DER WEISSE SCHATZ und die Salzarbeiter von Caquena
DER WEISSE SCHATZ und die Salzarbeiter von Caquena
Eva Katharina Buehler
Germany / 2011 / 52'
DER WEISSE SCHATZ und die Salzarbeiter von Caquena
Eva Katharina Buehler
Germany / 2011 / 52'

“I think the Gringos started with the lithium down there”. Don Rosauro, a salt-miner on Bolivia’s Salar de Uyuni, stands in the midst of an endless white desert as he points to a black dot on the horizon. Generations of native Aymara Indians have mined the flats, the world’s largest salt lake, 3,670 metres above sea level. But beneath the salt lake’s rough white surface lies the planet’s largest deposit of lithium. Lithium has been hailed as the resource of the future.
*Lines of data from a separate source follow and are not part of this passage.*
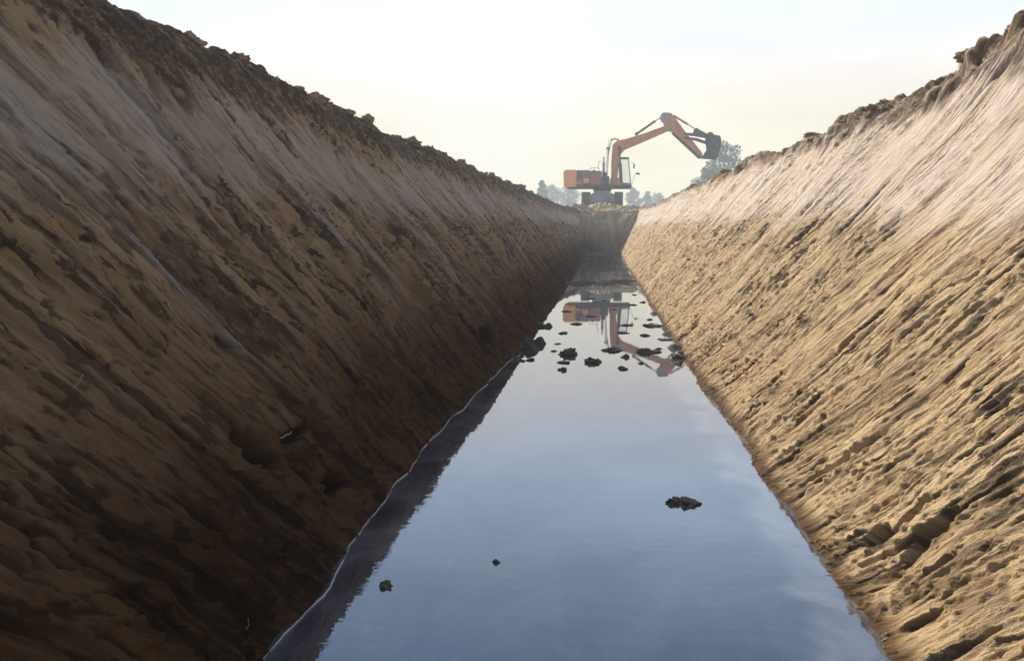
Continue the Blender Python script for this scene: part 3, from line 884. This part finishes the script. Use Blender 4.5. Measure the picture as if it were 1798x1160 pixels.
WATER_CLODS = [
    (-0.45, 11.87, 0.19, 0.13, "rounded dark clod standing tallest out of the water below the excavator's reflection"),
    (-0.46, 15.56, 0.17, 0.035, "thin flat sliver of mud in the water under the reflected orange tail"),
    (0.09, 12.31, 0.24, 0.06, "low wide clod in the water at the foot of the reflected boom"),
    (0.52, 12.17, 0.24, 0.08, "broad dark clod right of the reflected boom"),
    (0.24, 11.67, 0.085, 0.06, "small round clod just beneath the reflected boom"),
    (-0.14, 11.19, 0.16, 0.10, "wedge-shaped black clod in mid-water, nearest the ditch's centre line"),
    (-0.47, 11.13, 0.14, 0.03, "flat shard of mud between the tall rounded clod and the small block"),
    (-0.45, 10.56, 0.085, 0.05, "small dark block of mud, leftmost of the front row in the water"),
    (0.19, 10.70, 0.10, 0.045, "pointed little clod, rightmost of the front row in the water"),
    (0.71, 15.39, 0.27, 0.06, "long low clod in the water beside the reflected cab, near the right bank"),
    (0.34, 15.45, 0.19, 0.035, "thin low clod across the reflection of the cab"),
    (0.40, 11.15, 0.05, 0.03, "tiny clod near the reflected boom tip"),
    (0.82, 11.16, 0.08, 0.045, "small clod at the right waterline level with the reflected boom tip"),
    (0.85, 11.66, 0.17, 0.12, "lumpy clod heaped against the right waterline"),
    (0.80, 13.55, 0.19, 0.035, "flat sliver of mud lying out from the right bank"),
    (0.72, 16.40, 0.09, 0.04, "small clod by the right bank behind the long low one"),
    (0.74, 20.09, 0.11, 0.05, "farthest small clod in the bright water by the right bank"),
    (-0.94, 11.22, 0.055, 0.03, "tiny clod in the water closest to the left bank's mud spit"),
    (-0.63, 12.15, 0.075, 0.025, "little speck of mud left of the tall rounded clod"),
    (0.46, 5.48, 0.125, 0.045, "dark knobbly clod alone in the near blue water, right of centre"),
    (-0.93, 4.07, 0.05, 0.035, "small black clod in the near water close to the left bank's reflection"),
    (-0.49, 4.42, 0.030, 0.022, "tiny bent crumb of mud in the nearest water"),
    (1.07, 3.70, 0.06, 0.05, "dark wet clod at the nearest right waterline"),
]
for i, (x, y, w, h, lab) in enumerate(WATER_CLODS):
    make_clod(x, y, -h * 0.06, w * 0.50, w * random.uniform(0.5, 0.8), h * 0.60, M_WETCLOD, lab, "clods standing in the water", 1100 + i, random.uniform(-0.4, 0.4))
make_clod(0.40, 5.50, 0.008, 0.045, 0.03, 0.022, M_WETCLOD, "flat crumb touching the left side of the lone near clod", "clods standing in the water", 1180)

SCRAPS = [(-0.60, 14.2), (-0.25, 16.9), (0.15, 18.3), (0.52, 19.4), (-0.70, 17.8), (-0.30, 21.0), (0.62, 22.2), (0.25, 14.3), (-0.62, 12.9), (0.66, 12.5), (-0.02, 20.4), (0.55, 14.0)]
for i, (x, y) in enumerate(SCRAPS):
    make_clod(x, y, -0.002, random.uniform(0.035, 0.09), random.uniform(0.05, 0.10), random.uniform(0.012, 0.024), M_WETCLOD,
              "flat little scrap of mud strewn on the bright water before the mud bars", "mud scraps in the bright water", 1300 + i, random.uniform(-0.5, 0.5))
CREST_LEFT = [(7.28, 0.10), (8.3, 0.07), (9.8, 0.09), (10.6, 0.10), (11.4, 0.06), (12.6, 0.08), (14.9, 0.10), (16.6, 0.08), (18.8, 0.09), (21.5, 0.10), (25.0, 0.12), (29.5, 0.11), (34.0, 0.14), (40.0, 0.13)]
CREST_RIGHT = [(7.6, 0.09), (8.3, 0.06), (8.75, 0.08), (9.2, 0.05), (9.7, 0.09), (10.4, 0.07), (11.3, 0.06), (11.7, 0.08), (12.4, 0.07), (13.2, 0.09), (14.4, 0.09), (14.8, 0.06), (16.2, 0.08), (17.4, 0.10), (19.0, 0.08), (21.0, 0.10), (23.8, 0.09), (27.0, 0.11), (31.0, 0.10), (36.0, 0.12)]
_dg = bpy.context.evaluated_depsgraph_get()
def crest_at(bank, side, y):
    """highest point of a bank's rim at this distance"""
    best = None
    for x in np.arange(2.75, 3.45, 0.05):
        ok, hit, nrm, idx = bank.ray_cast(Vector((side * x, y, 6)), Vector((0, 0, -1)))
        if ok:
            sl = (hit.z - 1.54) / abs(hit.x)
            if best is None or sl > best[0]: best = (sl, hit.copy())
    return best[1]
for bank, side, lst in ((b_left, -1, CREST_LEFT), (b_right, 1, CREST_RIGHT)):
    for i, (y, r) in enumerate(lst):
        p = crest_at(bank, side, y)
        if i == 0 and side < 0: lab = "largest sunlit clod on the left bank's rim, standing clear against the sky"
        elif i == 0: lab = "big brown clod on the right bank's rim at the photo's edge"
        else: lab = "dry crumbled clod among those lying along the %s bank's rim" % ("left" if side < 0 else "right")
        make_clod(p.x + side * 0.03, y, p.z + r * 0.22, r * random.uniform(0.7, 1.1), r * random.uniform(0.9, 1.7), r * random.uniform(0.6, 0.85), M_DRYCLOD, lab,
                  "clods along the left rim" if side < 0 else "clods along the right rim", 1200 + 40 * side + i, random.uniform(0, 3))

# ------------------------------------------------------------------ roots and straws sticking out of the left bank
_m = NT("pale_root"); _n = _m.noise(_m.obj(), 30, 4); _m.principled(_m.mix(_n, (0.30, 0.21, 0.12), (0.48, 0.38, 0.25)), 0.8); M_ROOT = _m.mat
def make_root(y, z, pts, r, label, name="root", cat="root"):
    ok, hit, nrm, idx = b_left.ray_cast(Vector((0, y, z)), Vector((-1, 0, 0)))
    bm = bmesh.new()
    P = [Vector(p) for p in pts]
    for k in range(len(P) - 1):
        add_tube(bm, P[k], P[k + 1], r * (1 - 0.6 * k / len(P)), r * (1 - 0.6 * (k + 1) / len(P)), n=7)
    o = bm_obj(name, bm, M_ROOT, smooth=True)
    o.location = hit
    return tag(o, label, cat, "roots and straws in the left bank")
make_root(4.55, 0.53, [(-0.03, 0, 0), (0.015, 0.01, 0.0), (0.03, 0.025, 0.012), (0.04, 0.05, 0.012), (0.045, 0.06, 0.022)], 0.0045, "pale broken root poking out above the dark hollow in the left bank")
make_root(4.25, 0.44, [(-0.02, -0.02, 0), (0.015, 0.02, 0.004), (0.02, 0.05, 0.008)], 0.003, "thin pale root lying along the bottom of the dark hollow")
make_root(3.18, 0.99, [(-0.01, 0, -0.005), (0.02, -0.005, 0.02), (0.035, 0.0, 0.05)], 0.003, "short pale straw stuck upright in the left bank near the photo's edge", "straw", "straw")
make_root(3.37, 0.08, [(-0.01, 0, -0.01), (0.02, -0.02, 0.03), (0.03, -0.05, 0.07)], 0.0025, "thin reddish straw standing beside the scum line in the near left corner", "straw", "straw")

# ------------------------------------------------------------------ dry grass on the left rim
def make_grass():
    rng = random.Random(5)
    bm = bmesh.new()
    for k in range(46):
        y = 7 * (1.0 + rng.random() * 3.2) if k > 8 else rng.uniform(8.0, 12.5)
        p = crest_at(b_left, -1, y)
        for j in range(rng.randrange(4, 11)):
            b = p + Vector((rng.uniform(-.10, .05), rng.uniform(-.10, .10), -0.02))
            h = rng.uniform(0.03, 0.09); d = Vector((rng.gauss(0, .5), rng.gauss(0, .5), 1)).normalized()
            u = Vector((rng.gauss(0, 1), rng.gauss(0, 1), 0)).normalized() * 0.002
            m1 = b + d * h * 0.6; t = b + d * h + Vector((rng.gauss(0, .4), rng.gauss(0, .4), -.15)) * h * 0.5
            v = [bm.verts.new(q) for q in (b - u, b + u, m1 + u * .7, m1 - u * .7, t)]
            bm.faces.new(v[:4]); bm.faces.new((v[3], v[2], v[4]))
    m = NT("dry_straw"); m.principled((0.42, 0.31, 0.15), 0.8)
    return tag(bm_obj("dry_grass", bm, m.mat), "sparse dry grass blades along the left rim", "grass", None, "stuff")
make_grass()

# ------------------------------------------------------------------ pale scum along the left waterline
def make_scum():
    W = WATERLINE[-1]
    sel = (W[:, 1] > 2.2) & (W[:, 1] < 12.0)
    W = W[sel]
    ys = np.arange(2.3, 11.8, 0.02)
    xs = np.interp(ys, W[:, 1], W[:, 0])
    xs = np.convolve(np.pad(xs, 6, mode='edge'), np.ones(13) / 13, 'valid')
    xs = xs + 0.018 + 0.022 * fbm(ys * 2.2, ys * 0 + 1.5, 801, 4)
    wd = 0.0025 * np.clip(0.6 + 2.4 * fbm(ys * 3.5, ys * 0 + 4.5, 802, 4), 0.12, 2.2) * np.where(fbm(ys * 2.6, ys * 0, 803, 3) > -0.20, 1, 0.0)
    cols = []
    for f, z in ((-1.0, 0.0015), (-0.6, 0.006), (0.0, 0.008), (0.6, 0.006), (1.0, 0.0015)):
        cols.append(np.stack([xs + f * wd, ys, np.full_like(ys, z)], -1))
    m = NT("scum_foam")
    n = m.noise(m.obj(), 60, 4, 0.6)
    m.principled(m.mix(n, (0.45, 0.43, 0.40), (0.72, 0.70, 0.66)), 0.7, m.bump(n, 0.5, 0.004))
    o = grid_mesh("scum_line", np.stack(cols, 1), m.mat, flip=True)
    return tag(o, "thin broken line of white scum along the left waterline", "scum", None, "stuff")
make_scum()

# ------------------------------------------------------------------ haze
def make_haze():
    bm = bmesh.new()
    bmesh.ops.create_cube(bm, size=1.0)
    bmesh.ops.scale(bm, vec=(600, 350, 18.6), verts=bm.verts)
    bmesh.ops.translate(bm, vec=(0, 120, 7.9), verts=bm.verts)
    m = NT("haze_air")
    v = m.n("ShaderNodeVolumePrincipled")
    v.inputs["Color"].default_value = (0.86, 0.945, 1.0, 1)
    v.inputs["Density"].default_value = 0.0020
    v.inputs["Anisotropy"].default_value = 0.15
    m.l(v.outputs[0], m.out.inputs["Volume"])
    o = bm_obj("haze", bm, m.mat)
    return tag(o, "thin pale haze over the field and ditch", "haze", None, "stuff")
make_haze()
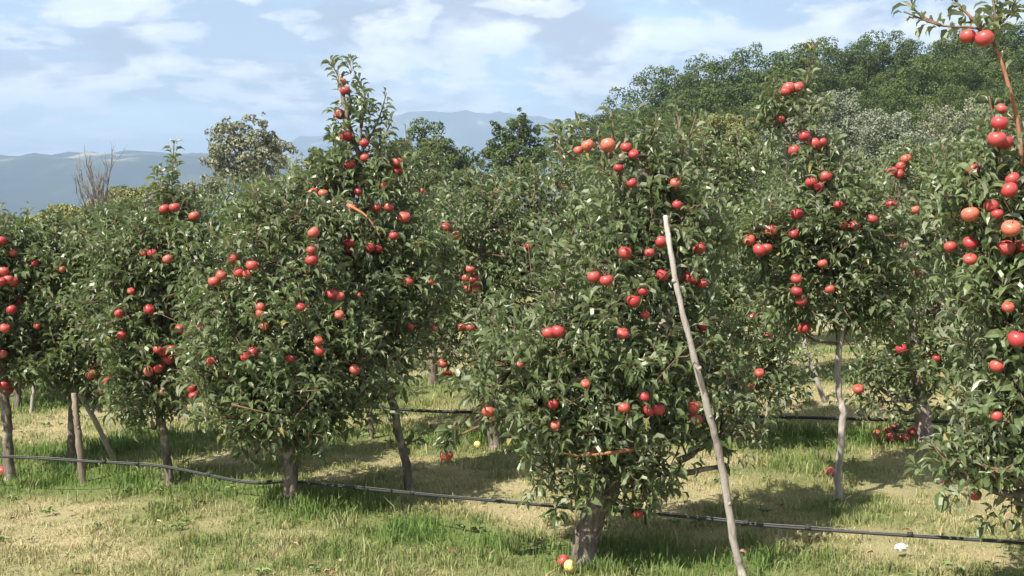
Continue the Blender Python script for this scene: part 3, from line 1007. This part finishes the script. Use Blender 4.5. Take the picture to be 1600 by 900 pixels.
make_tree('apple_tree', 'apple tree in the second row behind the short white stick at far left', (28, 640),
          [(28, 615), (28, 590), (25, 520), (25, 440), (25, 380)],
          [(30, 520, 80, 55, 0, .4), (25, 440, 85, 60, 0, .4), (25, 392, 75, 34, 0, .35)],
          [], shoots=[dict(pts=[(30, 385), (34, 362), (30, 345)], n=12)], n_leaf=2800, n_parts=0, trunk_r=(.035, .02), seed=17, group=GR2)
make_tree('apple_tree', 'second row apple tree at right edge, behind the nearest tree', (1660, 690),
          [(1660, 640), (1655, 560), (1650, 450), (1640, 300)],
          [(1640, 560, 100, 70, 0, .45), (1620, 450, 100, 90, 0, .45), (1600, 330, 100, 80, 0, .45), (1580, 240, 70, 50, .1, .3), (1640, 220, 60, 60, .1, .3)],
          [], shoots=[dict(pts=[(1570, 240), (1574, 200), (1570, 170)], n=16)], n_leaf=3600, n_parts=0, trunk_r=(.05, .02), seed=18, group=GR2)

# deeper rows: copies of four trees --------------------------------------------
PROTO = []


def proto_tree(seed):
    rs = np.random.default_rng(seed)
    D = 11.3
    s = F / D                      # pixels per metre there
    bx, by = 800, 330 + 1.6 * s
    bl = []
    for k in range(8):
        zc = rs.uniform(0.75, 1.75)
        w = 0.55 * math.sqrt(max(0.1, 1 - ((zc - 1.1) / 1.0) ** 2))
        bl.append((bx + rs.uniform(-w, w) * s, by - zc * s, rs.uniform(.32, .5) * s, rs.uniform(.26, .4) * s, rs.uniform(-w, w), rs.uniform(.32, .45)))
    bl.append((bx, by - 1.85 * s, .28 * s, .25 * s, 0, .25))
    sh = []
    for k in range(6):
        x0 = bx + rs.uniform(-.45, .45) * s
        z0 = rs.uniform(1.6, 1.9)
        sh.append(dict(pts=[(x0, by - z0 * s), (x0 + rs.uniform(-.05, .05) * s, by - (z0 + .2) * s), (x0 + rs.uniform(-.08, .08) * s, by - (z0 + rs.uniform(.3, .5)) * s)], n=16))
    ap = [(bx + rs.uniform(-.5, .5) * s, by - rs.uniform(.7, 1.8) * s, .072 * s) for _ in range(7)]
    return make_tree('apple_tree', 'apple tree', None, [(bx + rs.uniform(-.05, .05) * s, by - .3 * s), (bx + rs.uniform(-.1, .1) * s, by - .65 * s), (bx, by - 1.2 * s), (bx, by - 1.8 * s)], bl, ap,
                     shoots=sh, n_leaf=3800, n_parts=0, trunk_r=(.045, .02), seed=seed, base=np.array([0.0, D, 0.0]), leaf_size=1.08)


ROWN = [(11.3, 'third'), (14.0, 'fourth'), (16.8, 'fifth'), (19.6, 'sixth'), (22.6, 'seventh'), (26.0, 'eighth'), (30.0, 'ninth')]
for k in range(4):
    PROTO.append(proto_tree(40 + k))
used = [False] * 4
rs = np.random.default_rng(77)
for ri, (yy, word) in enumerate(ROWN):
    half = 0.44 * yy + 2.0
    x = -half + rs.uniform(0, 0.8)
    if ri == 0:
        xs_ = [(p - 800) / F * yy for p in (-40, 240, 425, 668, 960, 1240, 1575, 1890)]
    else:
        xs_ = list(np.arange(x, half, 1.85))
    for x in xs_:
        x += rs.uniform(-.12, .12)
        y = yy + rs.uniform(-.2, .2) - 0.05 * x
        z = float(hgt(x, y))
        k = int(rs.integers(0, 4))
        sz = rs.uniform(.9, 1.08) * (0.9 if x < -2.5 else 1.0) * (1.06 if x > 2 else 1.0) * (0.76 if ri and x < 1.2 else 0.92 if ri else 0.95)
        lab = f'apple tree of the {word} orchard row, showing only leaves and treetop shoots' if ri else 'apple tree of the third orchard row, seen through gaps behind the second pipe'
        if not used[k]:
            o = PROTO[k]
            used[k] = True
            o.location = (x, y, z)
            o.rotation_euler = (0, 0, rs.uniform(0, 6.28))
            o.scale = (sz, sz, sz)
        else:
            o = dup(PROTO[k], (x, y, z), rs.uniform(0, 6.28), (sz, sz * rs.uniform(.94, 1.06)))
        tag(o, lab, 'apple tree', f'apple trees of the {word} row')


# ---------------------------------------------------------------- background trees
def crown_mesh(name, seed, ell, n_clump, n_leaf, leaf, mat_, clump_r=(0.28, 0.5), flat=0.8):
    """ell: list of (cx, cy, cz, rx, ry, rz) crown volumes; clumps of leaf faces sit on and in them"""
    rs = np.random.default_rng(seed)
    E = np.array(ell, float)
    w = (E[:, 3] * E[:, 4] * E[:, 5]) ** 0.67
    bi = rs.choice(len(E), n_clump, p=w / w.sum())
    d = nrm(rs.normal(0, 1, (n_clump, 3)))
    cc = E[bi, :3] + d * E[bi, 3:] * (rs.random(n_clump) ** 0.35)[:, None]
    cr = rs.uniform(*clump_r, n_clump) * np.mean(E[bi, 3:], axis=1) * 0.8
    ci = rs.choice(n_clump, n_leaf, p=cr ** 2 / (cr ** 2).sum())
    ld = nrm(rs.normal(0, 1, (n_leaf, 3)) + np.array([0, 0, .25]))
    pos = cc[ci] + ld * (cr[ci] * (0.55 + 0.5 * rs.random(n_leaf) ** 0.6))[:, None] * np.array([1, 1, flat])
    nz = nrm(ld + rs.normal(0, .45, (n_leaf, 3)))
    tx = nrm(np.cross(nz, rs.normal(0, 1, (n_leaf, 3))))
    rot = frames(tx, nz)
    quad = np.array([(-.5, 0, 0), (0, -.32, .06), (.5, 0, -.05), (0, .32, .06)])
    sz = leaf * rs.uniform(.6, 1.3, n_leaf)
    v = np.einsum('nij,vj->nvi', rot, quad) * sz[:, None, None] + pos[:, None]
    i = np.arange(n_leaf)[:, None] * 4
    t = np.concatenate([i + np.array([[0, 1, 2]]), i + np.array([[0, 2, 3]])])
    tint = np.clip(rs.normal(.42, .17, n_leaf) + rs.normal(0, .12, n_clump)[ci], 0, .95)
    return mesh_np(name, v.reshape(-1, 3), t, {'tint': ('FACE', 'FLOAT', np.tile(tint, 2))}, mat_)


def trunk_mesh(name, seed, h, r, ell, mat_):
    rs = np.random.default_rng(seed)
    a = Acc()
    p = np.array([[0, 0, -.3], [rs.normal(0, .04) * h, rs.normal(0, .04) * h, h * .5], [rs.normal(0, .05) * h, 0, h]])
    tp = resample(p, 9)
    rr = np.linspace(r, r * .25, 9)
    rr[0] *= 1.4
    a.add(*tube(tp, rr, 8, .2, rs))
    for e in ell:
        c = np.array(e[:3])
        s = tp[int(rs.integers(2, 5))]
        c = s + (c - s) * .7
        a.add(*tube(resample([s, (s + c) / 2 + rs.normal(0, .05, 3) * h * .3, c], 6), np.linspace(r * .5, r * .08, 6), 6, .2, rs))
    return a.mesh(name, mat_, True)


def bg_tree(name, label, cat, loc, ell, seed, n_clump, n_leaf, leaf, mat_, bark=None, r=.12, group=None, clump_r=(.28, .5), h=None):
    root = empty(name, loc)
    tag(root, label, cat, group)
    hh = h or max(e[2] for e in ell)
    put('trunk', trunk_mesh('trunk', seed, hh, r, ell, bark or M_GREYBARK), root)
    tag(put('crown', crown_mesh('crown', seed, ell, n_clump, n_leaf, leaf, mat_, clump_r), root), kind='stuff')
    return root


def at_bg(px, y):
    x = (px - 800) / F * y
    return np.array([x, y, float(hgt(x, y))])


def top_z(py, y):
    return 1.6 + (330 - py) / F * y


def shaped(px, y, lobes):
    """crown volumes (px, py, rx, ry) at distance y, in metres from the tree's foot"""
    b0 = at_bg(px, y)
    out = []
    for (qx, qy, rx, ry) in lobes:
        p = P(qx, qy, y) - b0
        s = y / F
        out.append((p[0], 0.0, p[2], rx * s, (rx + ry) / 2 * s, ry * s))
    return b0, out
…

It is used to make mobile phones and laptop computers. Vast quantities of lithium are needed to produce the high-power batteries needed for the electric engines of future cars. Daniel Lopez and his family live in the village of Caquena, next to the salt lake, their way of life governed by local tradition. How has their microcosm changed since being touched by the interests of globalisation? The documentary looks at the lives of 14-year-old Daniel and his school-friend, and at the lives of their fathers, two generations who mine the salt lakes against a backdrop that is starting to show the first signs of change. This moment in time is a turning point, the calm before the storm that will begin to batter the village’s culture with the winds of globalisation. “What will lithium bring? How will it change life in Caquena?” asks the mayor’s wife as she raises her eyes towards the future.

Director

Eva Katharina Buehler

Eva Katharina Bühler discovered painting and photography at the age of 14. After leaving school, she studied Audio-Visual Media at the Stuttgart Media University (HdM), graduating in 2004. In 2005, she started studying at the Filmakademie Baden-Wurttemberg in Germany, where she directed a host of documentaries and was also Director of Photography on many short and medium films. During her studies, she also worked as a Director’s Assistant at a local television station and for other production companies. Today she works as a Director of Photography on documentaries; her work includes “Solitude” by Marcel Wehn.